The Enforcement Bureau sent notices to properties in New York and Michigan

The Federal Communications Commission continues its efforts to address pirate radio broadcasts. On Sept. 8, it sent notices to three property owners in New York and one in Michigan about alleged illegal operations.

In New York, the FCC’s Enforcement Bureau investigated a complaint about an unlicensed FM broadcast station operating in Brooklyn on frequency 98.9 MHz. In June, bureau agents confirmed that radio signals on that frequency were emanating from a property on Nostrand Ave. that public records show is owned by Hager Management Inc. 

Another pirate radio complaint was investigated at a property in Brentwood, N.Y. In July, Enforcement Bureau agents used direction-finding techniques to determine that radio signals on frequency 105.7 MHz were emanating from a property owned by Onick Bouquet.

Another complaint was investigated in July by agents from the New York Enforcement Bureau office in the city of Flushing. Agents confirmed that radio signals on frequency 95.9 MHz were emanating from a property on 1st Ave. and four individuals with the last name — Alex Weiss, Lili Weiss, Karen Weiss and Edward Weiss — were identified as the owners of the property.

[Related: “FCC Sends More Pirate Letters“]

The Chicago office of the FCC’s Enforcement Bureau was involved in investigating another complaint about an unlicensed FM station operating on frequency 89.1 MHz in Battle Creek, Mich. In July, an agent confirmed via direction-finding techniques that radio signals were emanating from a property on West Territorial Rd. that public records say is owned by Edward P. Stallworth.

In each of these notices, the bureau reminded the recipients that radio broadcast stations operating on certain frequencies must be licensed by the FCC. While the FCC rules create exceptions for certain very-low-powered devices, agents determined that those exceptions do not apply to these transmissions. In each case, the agents said that no license had been issued for operation of a radio station at those locations. 

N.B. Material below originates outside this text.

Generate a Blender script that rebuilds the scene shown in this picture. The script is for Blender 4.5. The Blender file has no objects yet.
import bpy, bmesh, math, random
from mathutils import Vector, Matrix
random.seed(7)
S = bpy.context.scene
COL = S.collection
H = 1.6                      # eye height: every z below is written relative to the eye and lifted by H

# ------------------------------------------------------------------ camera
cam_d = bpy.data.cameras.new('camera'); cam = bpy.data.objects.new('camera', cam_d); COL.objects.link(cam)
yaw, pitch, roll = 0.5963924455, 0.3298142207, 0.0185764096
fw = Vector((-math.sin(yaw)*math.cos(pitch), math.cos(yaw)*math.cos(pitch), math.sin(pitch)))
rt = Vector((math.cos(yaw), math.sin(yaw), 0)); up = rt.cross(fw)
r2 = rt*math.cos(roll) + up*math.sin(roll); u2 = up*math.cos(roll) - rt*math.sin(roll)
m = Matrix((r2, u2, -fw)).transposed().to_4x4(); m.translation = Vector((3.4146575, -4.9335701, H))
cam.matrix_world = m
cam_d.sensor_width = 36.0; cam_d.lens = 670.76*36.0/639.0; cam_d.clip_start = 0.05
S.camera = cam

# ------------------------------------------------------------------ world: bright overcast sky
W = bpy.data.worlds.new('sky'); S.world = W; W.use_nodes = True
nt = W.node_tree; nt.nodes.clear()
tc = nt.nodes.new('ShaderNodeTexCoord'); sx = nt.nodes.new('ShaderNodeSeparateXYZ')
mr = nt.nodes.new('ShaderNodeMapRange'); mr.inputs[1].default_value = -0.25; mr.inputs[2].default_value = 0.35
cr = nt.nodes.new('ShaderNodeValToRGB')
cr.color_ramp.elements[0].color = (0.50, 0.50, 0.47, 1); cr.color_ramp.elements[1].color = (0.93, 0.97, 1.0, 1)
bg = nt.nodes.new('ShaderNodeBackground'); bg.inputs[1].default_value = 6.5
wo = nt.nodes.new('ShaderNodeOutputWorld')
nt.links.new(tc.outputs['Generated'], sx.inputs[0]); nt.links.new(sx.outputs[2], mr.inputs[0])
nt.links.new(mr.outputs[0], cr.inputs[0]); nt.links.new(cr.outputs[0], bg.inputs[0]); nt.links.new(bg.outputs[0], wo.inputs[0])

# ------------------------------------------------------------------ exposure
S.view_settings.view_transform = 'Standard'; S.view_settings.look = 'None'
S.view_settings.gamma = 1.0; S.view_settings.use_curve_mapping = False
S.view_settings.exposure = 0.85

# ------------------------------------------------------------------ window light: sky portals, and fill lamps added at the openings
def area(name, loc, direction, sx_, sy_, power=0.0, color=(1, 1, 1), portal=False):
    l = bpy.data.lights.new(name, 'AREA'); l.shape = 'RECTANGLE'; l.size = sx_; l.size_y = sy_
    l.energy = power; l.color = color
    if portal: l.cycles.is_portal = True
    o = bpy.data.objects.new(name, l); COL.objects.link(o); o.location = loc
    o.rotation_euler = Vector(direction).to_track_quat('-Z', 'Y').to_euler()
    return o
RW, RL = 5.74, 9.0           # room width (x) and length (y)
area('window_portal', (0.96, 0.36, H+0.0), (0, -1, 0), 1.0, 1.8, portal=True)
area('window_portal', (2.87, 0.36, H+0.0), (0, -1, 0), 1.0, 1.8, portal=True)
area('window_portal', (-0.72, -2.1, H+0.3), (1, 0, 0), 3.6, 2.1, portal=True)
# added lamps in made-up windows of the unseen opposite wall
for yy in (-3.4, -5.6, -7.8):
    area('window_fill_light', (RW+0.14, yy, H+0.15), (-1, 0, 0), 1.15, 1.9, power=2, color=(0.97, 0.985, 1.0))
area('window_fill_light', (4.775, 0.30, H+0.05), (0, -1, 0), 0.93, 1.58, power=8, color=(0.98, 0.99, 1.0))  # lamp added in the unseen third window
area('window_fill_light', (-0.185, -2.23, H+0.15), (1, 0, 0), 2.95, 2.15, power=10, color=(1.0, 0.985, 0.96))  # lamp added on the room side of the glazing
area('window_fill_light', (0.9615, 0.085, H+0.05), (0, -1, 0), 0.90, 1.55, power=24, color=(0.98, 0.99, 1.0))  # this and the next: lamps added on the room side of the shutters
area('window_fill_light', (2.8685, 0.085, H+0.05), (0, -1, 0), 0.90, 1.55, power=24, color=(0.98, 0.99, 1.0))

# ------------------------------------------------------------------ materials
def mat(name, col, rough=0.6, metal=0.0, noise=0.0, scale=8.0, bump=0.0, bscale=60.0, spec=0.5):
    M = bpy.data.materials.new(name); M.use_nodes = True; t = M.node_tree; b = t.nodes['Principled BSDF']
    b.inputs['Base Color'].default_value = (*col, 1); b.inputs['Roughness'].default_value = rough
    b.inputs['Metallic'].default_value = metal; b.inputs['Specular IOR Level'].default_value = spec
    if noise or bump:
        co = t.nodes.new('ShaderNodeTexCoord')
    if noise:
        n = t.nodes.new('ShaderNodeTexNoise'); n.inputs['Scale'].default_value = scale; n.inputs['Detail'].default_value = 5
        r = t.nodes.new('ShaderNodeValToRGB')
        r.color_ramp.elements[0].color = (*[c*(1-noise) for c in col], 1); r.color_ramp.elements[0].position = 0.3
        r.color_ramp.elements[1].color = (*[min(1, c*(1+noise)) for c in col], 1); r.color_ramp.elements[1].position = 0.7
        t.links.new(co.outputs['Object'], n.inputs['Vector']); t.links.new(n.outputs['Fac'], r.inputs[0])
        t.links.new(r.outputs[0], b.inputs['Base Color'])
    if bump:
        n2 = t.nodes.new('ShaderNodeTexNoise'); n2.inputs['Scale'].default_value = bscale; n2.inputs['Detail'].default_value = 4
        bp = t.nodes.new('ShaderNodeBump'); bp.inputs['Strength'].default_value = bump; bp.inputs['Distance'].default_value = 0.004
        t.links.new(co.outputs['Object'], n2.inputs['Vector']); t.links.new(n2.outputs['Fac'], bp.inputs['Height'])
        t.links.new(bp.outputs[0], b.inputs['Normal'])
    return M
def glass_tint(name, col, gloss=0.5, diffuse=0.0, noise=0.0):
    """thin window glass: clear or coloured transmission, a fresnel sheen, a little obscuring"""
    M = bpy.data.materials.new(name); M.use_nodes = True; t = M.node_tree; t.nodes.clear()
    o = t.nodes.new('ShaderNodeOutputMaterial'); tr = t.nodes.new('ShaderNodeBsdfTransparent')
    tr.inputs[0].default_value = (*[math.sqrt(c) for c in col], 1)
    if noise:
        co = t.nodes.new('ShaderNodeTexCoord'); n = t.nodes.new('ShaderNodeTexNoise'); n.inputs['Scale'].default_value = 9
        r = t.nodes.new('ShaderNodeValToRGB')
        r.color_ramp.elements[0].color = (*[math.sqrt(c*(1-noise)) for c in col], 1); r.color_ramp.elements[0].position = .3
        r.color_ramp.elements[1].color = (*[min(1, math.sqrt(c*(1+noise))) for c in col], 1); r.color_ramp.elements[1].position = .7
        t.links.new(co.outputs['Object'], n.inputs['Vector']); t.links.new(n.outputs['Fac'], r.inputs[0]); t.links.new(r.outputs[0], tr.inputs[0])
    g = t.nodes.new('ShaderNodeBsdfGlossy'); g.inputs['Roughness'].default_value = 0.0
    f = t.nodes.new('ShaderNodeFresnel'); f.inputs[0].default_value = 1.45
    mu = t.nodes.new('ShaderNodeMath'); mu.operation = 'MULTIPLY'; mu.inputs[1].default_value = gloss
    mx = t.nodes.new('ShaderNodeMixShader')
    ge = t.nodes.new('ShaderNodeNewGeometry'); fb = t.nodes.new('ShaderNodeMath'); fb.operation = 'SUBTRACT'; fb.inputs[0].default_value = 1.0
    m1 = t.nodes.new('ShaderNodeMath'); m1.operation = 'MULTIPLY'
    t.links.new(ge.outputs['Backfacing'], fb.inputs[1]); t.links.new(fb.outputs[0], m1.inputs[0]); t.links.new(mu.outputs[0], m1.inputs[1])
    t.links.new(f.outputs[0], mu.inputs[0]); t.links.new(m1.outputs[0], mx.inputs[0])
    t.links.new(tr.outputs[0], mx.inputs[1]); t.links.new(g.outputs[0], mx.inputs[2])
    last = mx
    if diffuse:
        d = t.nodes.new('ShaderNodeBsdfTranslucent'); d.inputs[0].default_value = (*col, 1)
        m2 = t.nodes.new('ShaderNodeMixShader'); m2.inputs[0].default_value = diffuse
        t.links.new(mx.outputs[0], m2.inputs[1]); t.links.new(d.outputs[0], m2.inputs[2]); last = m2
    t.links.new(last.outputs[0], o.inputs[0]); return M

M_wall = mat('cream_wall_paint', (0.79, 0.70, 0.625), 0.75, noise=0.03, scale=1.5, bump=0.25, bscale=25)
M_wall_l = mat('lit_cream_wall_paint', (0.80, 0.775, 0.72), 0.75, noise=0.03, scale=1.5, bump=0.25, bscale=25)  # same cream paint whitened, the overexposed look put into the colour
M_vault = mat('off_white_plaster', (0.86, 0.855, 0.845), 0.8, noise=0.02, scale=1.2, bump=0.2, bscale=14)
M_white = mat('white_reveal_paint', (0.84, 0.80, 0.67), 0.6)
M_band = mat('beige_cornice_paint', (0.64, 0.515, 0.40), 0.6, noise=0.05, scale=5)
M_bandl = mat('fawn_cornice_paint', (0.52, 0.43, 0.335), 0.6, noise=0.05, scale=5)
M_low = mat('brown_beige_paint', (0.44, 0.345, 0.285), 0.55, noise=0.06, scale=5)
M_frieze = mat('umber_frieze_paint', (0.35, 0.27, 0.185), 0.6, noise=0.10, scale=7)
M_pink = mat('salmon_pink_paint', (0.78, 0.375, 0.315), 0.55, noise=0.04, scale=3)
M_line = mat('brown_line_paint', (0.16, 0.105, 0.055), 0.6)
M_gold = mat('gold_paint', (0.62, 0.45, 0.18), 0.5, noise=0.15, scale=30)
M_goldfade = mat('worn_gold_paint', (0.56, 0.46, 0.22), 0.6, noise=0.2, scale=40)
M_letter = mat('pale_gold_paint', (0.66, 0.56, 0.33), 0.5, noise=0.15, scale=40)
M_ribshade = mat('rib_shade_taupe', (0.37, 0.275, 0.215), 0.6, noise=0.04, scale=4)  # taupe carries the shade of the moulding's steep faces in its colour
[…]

The Communications Act says that any person or entity found to permit a third party to engage in pirate radio broadcasting on their property can face significant financial penalties. In bold-faced type, each of these notices clarify that the FCC may issue a fine of up to $2.1 million if the commission determines that pirate radio broadcasts were allowed to continue. 

Each recipient has 10 days to prove that the alleged pirate radio broadcasts have ceased.